Anasayfa
16 Eylül 2024 - 22:48
ATATÜRK’ÜN KIZ KARDEŞİ MAKBULE HANIM
Tarihimizde Makbule Hanım’a ilişkin ciddi bir boşluğun olduğunu fark edeli yaklaşık 15 yıl oluyor. O dönemde Latife Hanım’ın Fikriye Hanım’ın çok konuşulduğu bir süreç yaşandı ve sık sık aynı soru aklıma takılıyordu; “Aynı anne babanın, aynı evde büyüyen iki evladından Makbule Hanım’ı ne kadar tanıyoruz?” Hiç tanımıyorduk. Tamamen kişisel bir merakla araştırmaya başladığım yolculuğum derinleştikçe ilginç hale geldi ve nihayet okurlarımla buluşacak noktada güzel, kapsamlı bir kitap oldu.

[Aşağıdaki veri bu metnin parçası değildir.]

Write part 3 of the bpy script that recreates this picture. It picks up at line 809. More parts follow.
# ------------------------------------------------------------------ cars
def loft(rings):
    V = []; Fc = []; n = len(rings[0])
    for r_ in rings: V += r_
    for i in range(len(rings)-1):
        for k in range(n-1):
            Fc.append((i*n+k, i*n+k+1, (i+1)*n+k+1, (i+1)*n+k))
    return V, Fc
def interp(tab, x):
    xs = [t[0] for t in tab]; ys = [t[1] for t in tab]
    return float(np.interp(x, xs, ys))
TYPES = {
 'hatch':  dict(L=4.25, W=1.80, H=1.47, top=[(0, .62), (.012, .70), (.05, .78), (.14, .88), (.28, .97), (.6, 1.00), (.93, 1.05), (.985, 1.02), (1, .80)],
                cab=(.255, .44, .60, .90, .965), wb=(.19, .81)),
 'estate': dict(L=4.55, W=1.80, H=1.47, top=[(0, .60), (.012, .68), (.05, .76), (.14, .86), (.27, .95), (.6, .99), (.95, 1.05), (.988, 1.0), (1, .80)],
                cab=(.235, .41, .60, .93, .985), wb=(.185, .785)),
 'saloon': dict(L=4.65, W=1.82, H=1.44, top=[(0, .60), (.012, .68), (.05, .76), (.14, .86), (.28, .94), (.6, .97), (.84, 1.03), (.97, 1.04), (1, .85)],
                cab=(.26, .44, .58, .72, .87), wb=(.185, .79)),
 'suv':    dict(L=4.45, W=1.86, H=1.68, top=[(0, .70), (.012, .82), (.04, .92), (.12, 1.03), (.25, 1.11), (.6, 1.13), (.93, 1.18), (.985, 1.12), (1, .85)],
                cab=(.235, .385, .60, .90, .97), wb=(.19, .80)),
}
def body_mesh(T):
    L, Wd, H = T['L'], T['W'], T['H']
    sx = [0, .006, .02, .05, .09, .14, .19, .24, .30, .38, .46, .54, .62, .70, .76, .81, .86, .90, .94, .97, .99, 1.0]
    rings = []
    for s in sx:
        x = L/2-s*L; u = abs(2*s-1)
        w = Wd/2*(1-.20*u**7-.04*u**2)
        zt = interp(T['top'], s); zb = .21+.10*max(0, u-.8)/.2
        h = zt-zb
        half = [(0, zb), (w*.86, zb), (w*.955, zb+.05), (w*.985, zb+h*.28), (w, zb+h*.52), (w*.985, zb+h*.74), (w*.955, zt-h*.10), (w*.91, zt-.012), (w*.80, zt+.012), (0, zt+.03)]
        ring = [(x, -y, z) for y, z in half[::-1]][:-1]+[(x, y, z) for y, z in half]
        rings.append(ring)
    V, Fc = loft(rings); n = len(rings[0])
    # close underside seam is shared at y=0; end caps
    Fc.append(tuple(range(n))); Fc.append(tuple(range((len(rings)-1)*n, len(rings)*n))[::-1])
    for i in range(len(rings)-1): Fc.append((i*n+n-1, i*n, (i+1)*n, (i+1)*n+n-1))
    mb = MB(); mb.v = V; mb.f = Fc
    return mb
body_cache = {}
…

Bu yaz başında okumak istediğim ilk kitap oldu “Sırlarıyla Atatürk’ün Kız Kardeşi  Makbule Hanım.” Nüket Aşkın imzalı kitabı bir solukta okudum. Atatürk’ün en yakını kız kardeşi Makbule Hanım hakkında, en azından benim bilgilerim çok kısıtlıydı. Gazeteci Nüket Aşkın’ın “Makbule Hanım”ı Atatürk’ün kız kardeşi hakkında yazılan derli toplu ilk kitap olma özelliğini taşıyor. Bu tip kitaplarda ya da belgesellerde de ana karakterle birlikte ülkenin o dönenlerini de okumak ya da seyretmek her zaman çok ilgi çekici gelmiştir bana. İşte bu yüzden Makbule Hanım’ın biyografisi, hem onu tanımak hem de o yılların Türkiye’sini öğrenmek için iyi bir kaynak olarak kütüphanemdeki yerini aldı. Makbule Hanım ya da ağabeyinin ona seslenişiyle Makbuş, Atatürk’e hayran bir kız kardeş her şeyden önce. Makbule Hanım ile birlikte bir anlamda çocuk Mustafa Kemal’i, asker Mustafa Kemal’i Cumhurbaşkanı Atatürk’ü ve kardeş, evlat Atatürk’ü tanıma fırsatı veriyor Nüket Aşkın’ın Makbule Hanım’ı. İnönü ile Atatürk’ün küsmeleri, İnönü’nün cenazeye katılmaması, Atatürk’ün cenaze namazı için çıkan tartışma, Makbule Hanım’ın yaşadığı maddi zorluklar, Makbule Hanım’ın eşi Mecdi Boysan ve  Atatürk’ün Genel Sekreteri Hasan Rıza Soyak ile ilgili bilgileri ve Makbule Hanım ile Zübeyde Hanım’ın Fikriye ile ilişkilerini bir çırpıda okuyorsunuz…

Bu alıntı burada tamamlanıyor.